Para el politólogo Samuel Huntington, el declive político corresponde al proceso en el que un orden político entra en decadencia. Las instituciones muestran baja capacidad adaptativa frente a la modernización social y económica. En contextos democráticos, ello trae aparejada una severa disminución de la legitimidad.
Hoy, precisamente estaríamos frente a una crisis de la democracia a escala global. De acuerdo con datos recientes de V-DEM, en la actualidad más del 70% de la población mundial vive bajo alguna variante de régimen autoritario. En el caso de Chile, los datos de opinión pública disponibles sugieren un declive tendencial análogo. La última encuesta del Centro de Estudios Públicos muestra que aquellos que son indiferentes o que directamente optan por un autoritarismo suman un 52% de los entrevistados. La preferencia por la democracia frente a cualquier otra forma de gobierno cae desde 64% en 2019, a apenas 44% en 2025.
¿Qué explicaría este retroceso? Las causas pueden ser múltiples. Por ejemplo, ya sabemos que la fragmentación del sistema de partidos dificulta que los gobiernos cumplan sus mandatos. Sin embargo, en esta columna vamos a detenernos en una dimensión que suele pasar inadvertida. Y es que, en parte, este declive ha sido inducido por los discursos y estrategias de un segmento de nuestras élites políticas y sociales.
Primero, políticos e intelectuales públicos llevan años comparando nuestra democracia con un régimen político imaginario, o un ideal abstracto. Se ha llegado al extremo de argumentar que viviríamos, en el mejor de los casos, en una suerte de democracia tramposa. De ese contraste inválido, resulta evidente que el saldo será negativo. Por el contrario, para hacer tangibles sus virtudes, las democracias representativas deben compararse con las dictaduras, no con utopías constructivistas.

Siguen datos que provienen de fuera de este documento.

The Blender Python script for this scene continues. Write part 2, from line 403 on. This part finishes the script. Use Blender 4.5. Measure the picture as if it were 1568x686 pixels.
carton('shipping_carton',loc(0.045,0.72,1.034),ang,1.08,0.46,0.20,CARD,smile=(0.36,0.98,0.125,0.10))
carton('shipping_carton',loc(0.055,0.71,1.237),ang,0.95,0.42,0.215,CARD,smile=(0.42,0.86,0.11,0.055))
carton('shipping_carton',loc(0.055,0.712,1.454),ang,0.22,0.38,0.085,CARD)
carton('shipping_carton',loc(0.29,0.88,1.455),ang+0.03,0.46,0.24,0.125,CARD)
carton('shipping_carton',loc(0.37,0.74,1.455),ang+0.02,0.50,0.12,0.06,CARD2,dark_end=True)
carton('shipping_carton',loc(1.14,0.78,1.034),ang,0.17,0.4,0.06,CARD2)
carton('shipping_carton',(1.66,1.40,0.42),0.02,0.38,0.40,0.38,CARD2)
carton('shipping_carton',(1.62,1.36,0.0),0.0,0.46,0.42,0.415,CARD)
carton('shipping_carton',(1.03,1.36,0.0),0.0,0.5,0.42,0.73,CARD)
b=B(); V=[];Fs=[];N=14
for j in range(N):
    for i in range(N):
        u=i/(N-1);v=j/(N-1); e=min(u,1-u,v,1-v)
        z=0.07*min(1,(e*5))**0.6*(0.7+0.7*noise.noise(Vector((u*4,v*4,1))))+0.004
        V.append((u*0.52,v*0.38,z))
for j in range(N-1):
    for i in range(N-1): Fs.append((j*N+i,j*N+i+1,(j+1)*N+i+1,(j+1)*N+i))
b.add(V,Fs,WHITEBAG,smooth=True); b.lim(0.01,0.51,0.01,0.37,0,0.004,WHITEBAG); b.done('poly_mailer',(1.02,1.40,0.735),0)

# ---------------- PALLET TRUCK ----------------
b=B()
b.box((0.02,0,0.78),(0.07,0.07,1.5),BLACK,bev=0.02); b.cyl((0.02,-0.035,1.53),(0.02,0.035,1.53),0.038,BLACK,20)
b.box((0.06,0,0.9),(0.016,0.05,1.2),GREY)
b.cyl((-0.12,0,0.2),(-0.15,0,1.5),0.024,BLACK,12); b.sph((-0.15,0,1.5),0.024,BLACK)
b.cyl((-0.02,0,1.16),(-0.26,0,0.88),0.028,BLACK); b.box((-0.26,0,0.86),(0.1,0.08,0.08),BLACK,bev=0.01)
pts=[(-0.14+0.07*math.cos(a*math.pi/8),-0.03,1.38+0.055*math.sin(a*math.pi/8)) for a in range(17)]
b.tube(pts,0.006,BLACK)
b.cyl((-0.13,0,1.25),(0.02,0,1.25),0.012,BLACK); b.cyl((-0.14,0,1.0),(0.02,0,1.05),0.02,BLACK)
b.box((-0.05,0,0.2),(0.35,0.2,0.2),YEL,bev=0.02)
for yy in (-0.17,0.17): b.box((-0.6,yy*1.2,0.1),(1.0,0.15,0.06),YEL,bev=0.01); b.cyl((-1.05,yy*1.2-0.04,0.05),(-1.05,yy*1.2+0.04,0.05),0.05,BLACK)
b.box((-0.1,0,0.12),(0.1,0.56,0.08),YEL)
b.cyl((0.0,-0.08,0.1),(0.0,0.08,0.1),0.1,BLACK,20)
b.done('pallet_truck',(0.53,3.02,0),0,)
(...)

Segundo, esas mismas élites han enarbolado la necesidad de radicalizar la democracia. Esa aproximación descansa en una premisa: la elección de representantes a través elecciones competitivas les otorgaría a los ciudadanos apenas una incidencia marginal en la toma de decisiones. Radicalizar la democracia supondría, entonces, llevar la toma de decisiones a “los territorios”, por intermedio de diversos mecanismos de participación incidente, como cabildos, democracia directa y sobre todo el asambleísmo como forma de organización y acción política predominante.
El problema es que, con ello, en realidad se les está otorgando más poder a grupos que a veces solo representan intereses acotados y estrechos. Todo esto puede terminar sesgando la representación a expensas del ciudadano común y corriente. Como hemos visto en años recientes, algunos de los colectivos que practican el asambleísmo no necesariamente son espacios de deliberación razonada ni mucho menos de tolerancia al disenso. Una suerte de monopolio coercitivo de la representación.
Tercero, distintos actores promueven una narrativa en la que nuestra democracia estaría siendo amenazada por fuerzas políticas que provienen solo de un extremo del arco ideológico. Este argumento incurre en el clásico problema del sesgo de selección: únicamente se concibe como un peligro aquello que está en mis antípodas ideológicas.
La falta de consistencia en este punto se vuelve más evidente cuando se ensalzan regímenes autoritarios en otras latitudes, en algunos casos (excepcionales) con la justificación de que producirían progreso material.
Esto denota incoherencia: criticamos el empleo de los tanques cuando bombardean el palacio de un gobierno al que adherimos, pero miramos para otro lado cuando (otros tanques) masacran estudiantes y trabajadores en una plaza de un régimen que admiramos.
La democracia representativa (la única que existe) tiene un valor intrínseco: escoger a intervalos regulares, colectivamente, a quienes nos gobiernan. Esto no es algo accesorio. El procedimiento democrático supone cosas muy valiosas, tales como la igualdad política (una persona, un voto), pluralismo, fuentes de información alternativas, asociación, tolerancia a la minoría opositora, entre otras.
Si prestamos más atención a los contextos donde nada de lo anterior está garantizado, quizás es posible revertir el declive de nuestra democracia.
Todo esto importa porque, derivando desde el mismo Huntington, la institucionalización supone que las organizaciones y procedimientos del régimen democrático no solo perduren, sino que deben ser valoradas por los mismos ciudadanos. Para lograr lo anterior, es preciso evitar comparar la democracia con utopías, no permitir el monopolio coercitivo de la representación y no dejarse llevar por narrativas sesgadas de supuestas amenazas a la poliarquía.